The Heckerling Institute is known as the country’s “leading conference for estate planners, including attorneys, trust officers, accountants, insurance advisors, and wealth management professionals.” This is the 46th Annual Institute, named after late Professor Philip E. Heckerling, founder of the University of Miami Law School’s Estate Planning Institute. The conference will take place from January 9-13, 2012.
The IRS Whistleblower Program will be the topic of a special session, “Anyone Can Whistle–What You Should Know About the Newly Revised IRS Whistleblower Program.”
For years, Martin E. Basson, who is an Attorney-Advisor/Senior Analyst for the IRS National Whistleblower Office, has chaired a program for the Institute. I will join Marty and the IRS Whistleblower Office’s Dawn M. Applebaum, for what I understand is the Institute’s first program discussing the new IRS Whistleblower Program.
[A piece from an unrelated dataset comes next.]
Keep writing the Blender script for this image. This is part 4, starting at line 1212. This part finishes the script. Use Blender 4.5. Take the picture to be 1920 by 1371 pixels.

Marty Basson is known as the IRS Whistleblower Office’s expert on estate and gift tax issues. Dawn Applebaum, a Management Analyst with the Whistleblower Office, has been excellent in other programs such as the Whistleblower Law Symposium and the IRS Whistleblower Boot Camp. I will be the tax whistleblower attorney on the panel, as we discuss this “developing area of tax practice, and the practical realities of developing and pursuing tax whistleblower claims.”
Tax whistleblowers are making increasing use of the IRS Whistleblower Program to address tax fraud, tax evasion, and other violations of tax law. The estate tax area is fertile ground for these tax whistleblower claims, so this program should be especially interesting.